DATASET EXTRACT ->
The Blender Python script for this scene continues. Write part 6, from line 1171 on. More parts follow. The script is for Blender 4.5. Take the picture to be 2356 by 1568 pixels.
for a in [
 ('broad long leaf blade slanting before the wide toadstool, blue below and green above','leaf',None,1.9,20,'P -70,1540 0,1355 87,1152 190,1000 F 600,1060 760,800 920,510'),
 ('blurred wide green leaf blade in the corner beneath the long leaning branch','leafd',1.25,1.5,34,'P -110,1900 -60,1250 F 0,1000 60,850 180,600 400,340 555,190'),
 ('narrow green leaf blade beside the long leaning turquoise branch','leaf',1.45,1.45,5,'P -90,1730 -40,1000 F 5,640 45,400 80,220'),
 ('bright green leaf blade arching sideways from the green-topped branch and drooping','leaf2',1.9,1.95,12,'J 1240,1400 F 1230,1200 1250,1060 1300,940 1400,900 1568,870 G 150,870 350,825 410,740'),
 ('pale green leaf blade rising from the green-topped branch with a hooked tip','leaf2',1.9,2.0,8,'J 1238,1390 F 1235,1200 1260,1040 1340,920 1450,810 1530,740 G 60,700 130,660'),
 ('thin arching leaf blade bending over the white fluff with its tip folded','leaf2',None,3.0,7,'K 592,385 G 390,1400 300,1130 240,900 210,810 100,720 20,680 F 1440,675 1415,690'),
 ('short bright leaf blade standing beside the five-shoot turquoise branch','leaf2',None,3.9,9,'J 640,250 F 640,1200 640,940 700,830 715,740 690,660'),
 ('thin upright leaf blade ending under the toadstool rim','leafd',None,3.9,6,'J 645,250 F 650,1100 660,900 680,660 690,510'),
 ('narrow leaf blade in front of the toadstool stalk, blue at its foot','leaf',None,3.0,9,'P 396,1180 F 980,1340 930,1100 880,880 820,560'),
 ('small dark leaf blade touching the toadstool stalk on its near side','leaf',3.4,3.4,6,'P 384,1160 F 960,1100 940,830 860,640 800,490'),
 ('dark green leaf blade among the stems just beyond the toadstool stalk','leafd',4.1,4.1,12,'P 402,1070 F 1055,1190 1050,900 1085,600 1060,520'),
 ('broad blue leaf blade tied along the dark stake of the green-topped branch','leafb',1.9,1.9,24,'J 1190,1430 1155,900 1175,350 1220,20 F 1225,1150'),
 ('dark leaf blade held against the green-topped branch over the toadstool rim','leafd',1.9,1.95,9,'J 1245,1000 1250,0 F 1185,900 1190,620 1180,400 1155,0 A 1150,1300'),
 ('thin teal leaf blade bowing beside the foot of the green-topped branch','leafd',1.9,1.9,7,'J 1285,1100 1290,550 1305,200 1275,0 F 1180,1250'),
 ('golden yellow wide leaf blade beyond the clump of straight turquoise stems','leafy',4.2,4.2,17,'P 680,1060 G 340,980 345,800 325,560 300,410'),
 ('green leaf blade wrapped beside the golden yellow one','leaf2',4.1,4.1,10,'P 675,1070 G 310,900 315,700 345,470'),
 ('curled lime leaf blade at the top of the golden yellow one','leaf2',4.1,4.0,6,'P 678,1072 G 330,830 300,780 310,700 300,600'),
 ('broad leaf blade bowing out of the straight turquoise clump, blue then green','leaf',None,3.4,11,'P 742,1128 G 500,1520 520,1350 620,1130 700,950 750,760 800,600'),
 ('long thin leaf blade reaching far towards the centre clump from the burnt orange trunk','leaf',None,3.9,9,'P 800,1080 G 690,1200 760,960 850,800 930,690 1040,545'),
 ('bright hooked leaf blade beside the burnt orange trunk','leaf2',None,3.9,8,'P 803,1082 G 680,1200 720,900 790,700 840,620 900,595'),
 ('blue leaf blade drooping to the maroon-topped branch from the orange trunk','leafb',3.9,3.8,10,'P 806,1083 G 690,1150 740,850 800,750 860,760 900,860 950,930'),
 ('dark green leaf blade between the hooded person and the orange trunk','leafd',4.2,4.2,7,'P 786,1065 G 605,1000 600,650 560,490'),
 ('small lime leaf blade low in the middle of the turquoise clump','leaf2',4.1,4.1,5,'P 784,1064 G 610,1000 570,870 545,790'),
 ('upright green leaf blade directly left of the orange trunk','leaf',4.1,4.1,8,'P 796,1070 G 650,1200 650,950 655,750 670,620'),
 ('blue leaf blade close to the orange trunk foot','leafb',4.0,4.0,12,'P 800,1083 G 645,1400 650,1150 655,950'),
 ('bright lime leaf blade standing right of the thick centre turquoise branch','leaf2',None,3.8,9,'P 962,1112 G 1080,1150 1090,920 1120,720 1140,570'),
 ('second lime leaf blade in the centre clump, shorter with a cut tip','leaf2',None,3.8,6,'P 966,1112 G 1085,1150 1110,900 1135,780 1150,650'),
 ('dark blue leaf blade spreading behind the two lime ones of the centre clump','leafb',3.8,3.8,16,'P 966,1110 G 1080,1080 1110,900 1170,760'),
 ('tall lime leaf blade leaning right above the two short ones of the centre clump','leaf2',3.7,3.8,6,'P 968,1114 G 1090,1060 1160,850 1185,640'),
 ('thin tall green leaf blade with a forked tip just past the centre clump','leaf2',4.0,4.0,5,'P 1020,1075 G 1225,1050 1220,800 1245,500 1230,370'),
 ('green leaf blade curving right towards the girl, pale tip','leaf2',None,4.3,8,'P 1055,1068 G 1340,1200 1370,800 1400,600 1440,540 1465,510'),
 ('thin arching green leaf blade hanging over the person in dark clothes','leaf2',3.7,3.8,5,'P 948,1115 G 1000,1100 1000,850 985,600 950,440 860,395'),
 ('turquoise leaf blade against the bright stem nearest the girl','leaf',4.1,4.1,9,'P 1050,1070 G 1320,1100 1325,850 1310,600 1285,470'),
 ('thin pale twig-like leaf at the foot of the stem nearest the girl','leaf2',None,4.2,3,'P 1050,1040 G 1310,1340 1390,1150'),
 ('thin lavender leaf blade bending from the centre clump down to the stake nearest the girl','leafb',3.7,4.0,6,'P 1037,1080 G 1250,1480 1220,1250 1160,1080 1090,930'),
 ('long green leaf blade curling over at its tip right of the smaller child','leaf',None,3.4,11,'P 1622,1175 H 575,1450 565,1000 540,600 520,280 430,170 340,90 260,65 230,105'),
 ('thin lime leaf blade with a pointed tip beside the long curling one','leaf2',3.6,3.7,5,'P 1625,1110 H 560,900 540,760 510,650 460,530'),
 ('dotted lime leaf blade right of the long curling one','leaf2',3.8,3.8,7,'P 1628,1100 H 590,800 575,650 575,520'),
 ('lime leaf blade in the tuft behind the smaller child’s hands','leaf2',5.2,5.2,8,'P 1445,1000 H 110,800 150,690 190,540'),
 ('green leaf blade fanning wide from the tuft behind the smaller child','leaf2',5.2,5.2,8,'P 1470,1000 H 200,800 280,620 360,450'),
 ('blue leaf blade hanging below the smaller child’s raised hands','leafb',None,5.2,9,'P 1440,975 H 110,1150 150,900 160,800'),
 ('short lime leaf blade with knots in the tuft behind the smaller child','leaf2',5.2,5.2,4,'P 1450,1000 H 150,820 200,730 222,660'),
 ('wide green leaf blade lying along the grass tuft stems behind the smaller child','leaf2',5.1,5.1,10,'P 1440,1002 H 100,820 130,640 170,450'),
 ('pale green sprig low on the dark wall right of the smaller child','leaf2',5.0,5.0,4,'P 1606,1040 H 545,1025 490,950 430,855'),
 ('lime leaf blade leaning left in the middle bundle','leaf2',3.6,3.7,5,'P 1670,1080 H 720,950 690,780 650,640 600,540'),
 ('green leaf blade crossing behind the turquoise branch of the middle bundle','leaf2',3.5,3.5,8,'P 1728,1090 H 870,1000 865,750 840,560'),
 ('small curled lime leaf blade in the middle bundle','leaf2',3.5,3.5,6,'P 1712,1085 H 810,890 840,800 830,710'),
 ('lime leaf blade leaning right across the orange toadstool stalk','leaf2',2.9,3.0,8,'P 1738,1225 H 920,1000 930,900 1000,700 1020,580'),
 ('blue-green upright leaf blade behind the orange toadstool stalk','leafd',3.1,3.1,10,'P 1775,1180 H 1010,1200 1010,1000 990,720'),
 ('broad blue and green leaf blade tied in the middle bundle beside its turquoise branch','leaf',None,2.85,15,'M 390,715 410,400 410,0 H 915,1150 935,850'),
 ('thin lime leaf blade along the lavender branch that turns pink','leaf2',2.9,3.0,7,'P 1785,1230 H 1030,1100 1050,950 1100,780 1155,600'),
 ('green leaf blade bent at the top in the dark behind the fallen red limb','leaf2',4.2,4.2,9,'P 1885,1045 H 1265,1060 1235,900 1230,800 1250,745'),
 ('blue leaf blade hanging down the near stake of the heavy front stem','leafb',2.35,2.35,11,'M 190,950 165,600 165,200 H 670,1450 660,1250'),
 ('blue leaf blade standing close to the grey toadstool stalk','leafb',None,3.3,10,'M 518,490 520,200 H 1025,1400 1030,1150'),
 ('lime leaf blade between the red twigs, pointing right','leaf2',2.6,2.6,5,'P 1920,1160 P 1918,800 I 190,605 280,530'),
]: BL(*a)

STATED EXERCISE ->
Find each line holding the string "from" and copy it out.

EXERCISE OUTPUT ->
The Blender Python script for this scene continues. Write part 6, from line 1171 on. More parts follow. The script is for Blender 4.5. Take the picture to be 2356 by 1568 pixels.
 ('bright green leaf blade arching sideways from the green-topped branch and drooping','leaf2',1.9,1.95,12,'J 1240,1400 F 1230,1200 1250,1060 1300,940 1400,900 1568,870 G 150,870 350,825 410,740'),
 ('pale green leaf blade rising from the green-topped branch with a hooked tip','leaf2',1.9,2.0,8,'J 1238,1390 F 1235,1200 1260,1040 1340,920 1450,810 1530,740 G 60,700 130,660'),
 ('long thin leaf blade reaching far towards the centre clump from the burnt orange trunk','leaf',None,3.9,9,'P 800,1080 G 690,1200 760,960 850,800 930,690 1040,545'),
 ('blue leaf blade drooping to the maroon-topped branch from the orange trunk','leafb',3.9,3.8,10,'P 806,1083 G 690,1150 740,850 800,750 860,760 900,860 950,930'),
 ('thin lavender leaf blade bending from the centre clump down to the stake nearest the girl','leafb',3.7,4.0,6,'P 1037,1080 G 1250,1480 1220,1250 1160,1080 1090,930'),
 ('green leaf blade fanning wide from the tuft behind the smaller child','leaf2',5.2,5.2,8,'P 1470,1000 H 200,800 280,620 360,450'),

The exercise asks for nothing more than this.